**GOAL OF THE EXERCISE:** Of the lines listed below, return exactly those that run from the line containing "Keep writing the" through the line containing "M_CORR, .010, 1.2, 37.0)", both included.

□ □ □ □

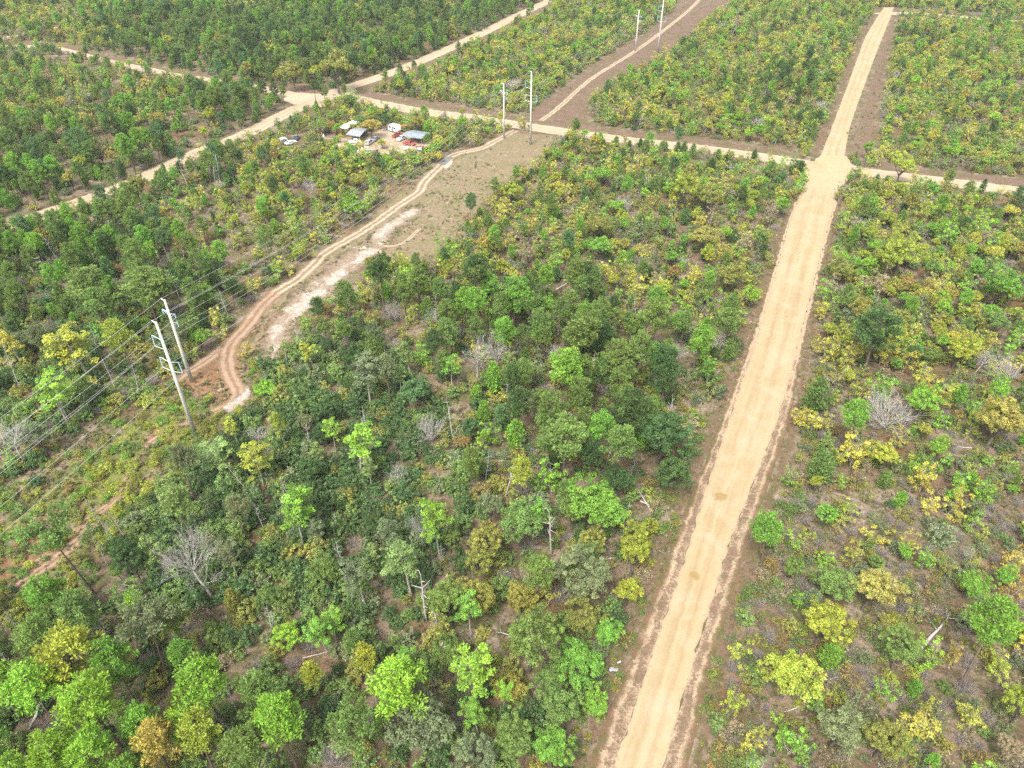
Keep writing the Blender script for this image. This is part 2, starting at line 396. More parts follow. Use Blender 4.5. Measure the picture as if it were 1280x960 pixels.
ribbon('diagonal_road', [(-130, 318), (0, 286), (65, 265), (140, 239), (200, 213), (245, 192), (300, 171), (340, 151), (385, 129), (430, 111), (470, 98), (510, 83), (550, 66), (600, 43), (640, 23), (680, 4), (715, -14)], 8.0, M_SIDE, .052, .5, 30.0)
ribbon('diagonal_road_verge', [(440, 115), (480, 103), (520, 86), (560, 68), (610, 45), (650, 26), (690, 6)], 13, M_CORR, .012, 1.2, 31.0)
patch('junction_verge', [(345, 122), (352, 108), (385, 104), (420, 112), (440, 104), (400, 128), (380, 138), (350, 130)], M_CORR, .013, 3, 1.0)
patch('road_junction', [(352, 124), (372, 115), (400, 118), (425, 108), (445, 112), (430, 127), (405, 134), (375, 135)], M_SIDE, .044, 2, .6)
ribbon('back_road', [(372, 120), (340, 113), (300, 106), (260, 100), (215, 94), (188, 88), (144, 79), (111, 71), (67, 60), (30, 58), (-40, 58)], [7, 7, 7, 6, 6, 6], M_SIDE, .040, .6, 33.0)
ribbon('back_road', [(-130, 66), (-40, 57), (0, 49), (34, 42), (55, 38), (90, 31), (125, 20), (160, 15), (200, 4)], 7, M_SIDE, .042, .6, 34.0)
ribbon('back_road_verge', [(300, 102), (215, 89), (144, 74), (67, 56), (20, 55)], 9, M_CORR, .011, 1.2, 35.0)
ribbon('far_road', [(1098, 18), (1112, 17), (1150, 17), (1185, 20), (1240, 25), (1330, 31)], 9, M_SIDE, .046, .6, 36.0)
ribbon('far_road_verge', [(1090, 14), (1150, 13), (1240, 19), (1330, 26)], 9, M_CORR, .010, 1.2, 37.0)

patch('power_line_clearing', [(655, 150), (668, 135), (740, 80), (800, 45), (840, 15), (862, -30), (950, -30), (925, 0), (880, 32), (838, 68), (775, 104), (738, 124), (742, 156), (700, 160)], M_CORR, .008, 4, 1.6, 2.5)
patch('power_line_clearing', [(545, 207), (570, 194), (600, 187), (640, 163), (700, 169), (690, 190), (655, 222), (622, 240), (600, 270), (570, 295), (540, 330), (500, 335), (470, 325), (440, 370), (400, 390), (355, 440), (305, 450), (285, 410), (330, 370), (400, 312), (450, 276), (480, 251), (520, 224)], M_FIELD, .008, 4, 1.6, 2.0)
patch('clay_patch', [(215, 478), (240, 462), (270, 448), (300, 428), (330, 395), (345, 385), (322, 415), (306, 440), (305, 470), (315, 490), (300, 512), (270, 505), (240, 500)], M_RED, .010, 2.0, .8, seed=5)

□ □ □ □

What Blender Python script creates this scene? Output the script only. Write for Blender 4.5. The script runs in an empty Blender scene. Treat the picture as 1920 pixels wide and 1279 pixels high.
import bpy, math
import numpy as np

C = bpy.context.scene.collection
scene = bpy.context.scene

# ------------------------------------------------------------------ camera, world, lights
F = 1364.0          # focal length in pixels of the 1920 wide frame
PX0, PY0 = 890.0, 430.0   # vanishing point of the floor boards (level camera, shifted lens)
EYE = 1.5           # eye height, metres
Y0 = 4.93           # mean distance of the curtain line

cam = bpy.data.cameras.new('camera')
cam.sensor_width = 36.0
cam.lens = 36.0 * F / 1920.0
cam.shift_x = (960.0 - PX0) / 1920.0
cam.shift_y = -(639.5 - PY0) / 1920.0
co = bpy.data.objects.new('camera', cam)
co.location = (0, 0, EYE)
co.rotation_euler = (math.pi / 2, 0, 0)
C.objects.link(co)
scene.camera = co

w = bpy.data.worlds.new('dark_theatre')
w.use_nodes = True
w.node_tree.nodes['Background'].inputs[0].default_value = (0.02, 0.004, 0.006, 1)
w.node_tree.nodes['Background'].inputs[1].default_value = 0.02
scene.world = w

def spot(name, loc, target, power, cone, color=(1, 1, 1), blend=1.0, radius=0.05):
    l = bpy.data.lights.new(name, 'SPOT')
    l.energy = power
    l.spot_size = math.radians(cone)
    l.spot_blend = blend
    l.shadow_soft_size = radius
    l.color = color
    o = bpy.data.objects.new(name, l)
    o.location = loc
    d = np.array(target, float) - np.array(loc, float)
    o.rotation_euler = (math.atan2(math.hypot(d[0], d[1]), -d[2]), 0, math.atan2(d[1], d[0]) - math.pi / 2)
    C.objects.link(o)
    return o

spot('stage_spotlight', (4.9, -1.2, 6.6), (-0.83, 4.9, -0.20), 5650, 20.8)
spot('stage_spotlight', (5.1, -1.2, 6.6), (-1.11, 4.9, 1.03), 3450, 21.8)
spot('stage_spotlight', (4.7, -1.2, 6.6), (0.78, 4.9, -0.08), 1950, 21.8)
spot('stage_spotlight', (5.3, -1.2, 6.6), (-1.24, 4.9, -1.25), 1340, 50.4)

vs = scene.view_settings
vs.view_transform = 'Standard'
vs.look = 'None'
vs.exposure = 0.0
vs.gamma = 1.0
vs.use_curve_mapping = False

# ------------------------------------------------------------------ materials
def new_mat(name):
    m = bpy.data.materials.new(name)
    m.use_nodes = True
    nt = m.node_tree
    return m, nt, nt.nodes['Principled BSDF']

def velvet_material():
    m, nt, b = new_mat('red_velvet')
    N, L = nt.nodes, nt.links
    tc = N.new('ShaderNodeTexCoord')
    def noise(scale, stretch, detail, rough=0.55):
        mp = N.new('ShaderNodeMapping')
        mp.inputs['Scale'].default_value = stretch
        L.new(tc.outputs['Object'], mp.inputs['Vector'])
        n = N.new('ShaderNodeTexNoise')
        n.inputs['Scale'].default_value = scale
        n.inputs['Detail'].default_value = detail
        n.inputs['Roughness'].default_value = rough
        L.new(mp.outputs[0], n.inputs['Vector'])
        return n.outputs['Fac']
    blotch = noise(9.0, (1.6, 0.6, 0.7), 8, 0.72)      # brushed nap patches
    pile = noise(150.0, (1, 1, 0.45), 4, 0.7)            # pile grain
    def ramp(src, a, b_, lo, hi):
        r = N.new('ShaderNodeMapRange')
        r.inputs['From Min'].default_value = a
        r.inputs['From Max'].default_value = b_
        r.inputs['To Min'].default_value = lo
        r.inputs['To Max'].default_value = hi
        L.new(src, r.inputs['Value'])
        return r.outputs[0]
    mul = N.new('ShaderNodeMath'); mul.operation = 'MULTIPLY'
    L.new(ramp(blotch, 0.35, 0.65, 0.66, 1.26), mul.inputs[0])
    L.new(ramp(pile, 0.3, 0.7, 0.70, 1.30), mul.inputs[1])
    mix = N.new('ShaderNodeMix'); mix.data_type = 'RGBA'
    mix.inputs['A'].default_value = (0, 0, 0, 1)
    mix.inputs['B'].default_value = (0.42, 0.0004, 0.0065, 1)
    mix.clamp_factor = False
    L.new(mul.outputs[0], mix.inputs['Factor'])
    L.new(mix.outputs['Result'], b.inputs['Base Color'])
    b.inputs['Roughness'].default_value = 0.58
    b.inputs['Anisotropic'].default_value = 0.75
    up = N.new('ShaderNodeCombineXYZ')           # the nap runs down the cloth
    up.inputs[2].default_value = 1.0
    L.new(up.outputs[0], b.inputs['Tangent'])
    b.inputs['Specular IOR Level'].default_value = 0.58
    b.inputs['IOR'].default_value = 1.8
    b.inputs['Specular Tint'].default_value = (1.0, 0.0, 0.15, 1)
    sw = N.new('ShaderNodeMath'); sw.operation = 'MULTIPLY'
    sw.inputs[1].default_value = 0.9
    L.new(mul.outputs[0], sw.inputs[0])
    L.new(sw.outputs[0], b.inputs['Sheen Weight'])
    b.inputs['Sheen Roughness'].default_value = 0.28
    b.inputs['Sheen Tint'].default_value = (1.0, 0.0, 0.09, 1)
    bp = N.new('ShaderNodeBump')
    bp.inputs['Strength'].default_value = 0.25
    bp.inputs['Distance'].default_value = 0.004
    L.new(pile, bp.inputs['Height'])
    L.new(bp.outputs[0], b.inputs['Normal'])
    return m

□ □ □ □

**COMPLETE OUTPUT:**
Keep writing the Blender script for this image. This is part 2, starting at line 396. More parts follow. Use Blender 4.5. Measure the picture as if it were 1280x960 pixels.
ribbon('diagonal_road', [(-130, 318), (0, 286), (65, 265), (140, 239), (200, 213), (245, 192), (300, 171), (340, 151), (385, 129), (430, 111), (470, 98), (510, 83), (550, 66), (600, 43), (640, 23), (680, 4), (715, -14)], 8.0, M_SIDE, .052, .5, 30.0)
ribbon('diagonal_road_verge', [(440, 115), (480, 103), (520, 86), (560, 68), (610, 45), (650, 26), (690, 6)], 13, M_CORR, .012, 1.2, 31.0)
patch('junction_verge', [(345, 122), (352, 108), (385, 104), (420, 112), (440, 104), (400, 128), (380, 138), (350, 130)], M_CORR, .013, 3, 1.0)
patch('road_junction', [(352, 124), (372, 115), (400, 118), (425, 108), (445, 112), (430, 127), (405, 134), (375, 135)], M_SIDE, .044, 2, .6)
ribbon('back_road', [(372, 120), (340, 113), (300, 106), (260, 100), (215, 94), (188, 88), (144, 79), (111, 71), (67, 60), (30, 58), (-40, 58)], [7, 7, 7, 6, 6, 6], M_SIDE, .040, .6, 33.0)
ribbon('back_road', [(-130, 66), (-40, 57), (0, 49), (34, 42), (55, 38), (90, 31), (125, 20), (160, 15), (200, 4)], 7, M_SIDE, .042, .6, 34.0)
ribbon('back_road_verge', [(300, 102), (215, 89), (144, 74), (67, 56), (20, 55)], 9, M_CORR, .011, 1.2, 35.0)
ribbon('far_road', [(1098, 18), (1112, 17), (1150, 17), (1185, 20), (1240, 25), (1330, 31)], 9, M_SIDE, .046, .6, 36.0)
ribbon('far_road_verge', [(1090, 14), (1150, 13), (1240, 19), (1330, 26)], 9, M_CORR, .010, 1.2, 37.0)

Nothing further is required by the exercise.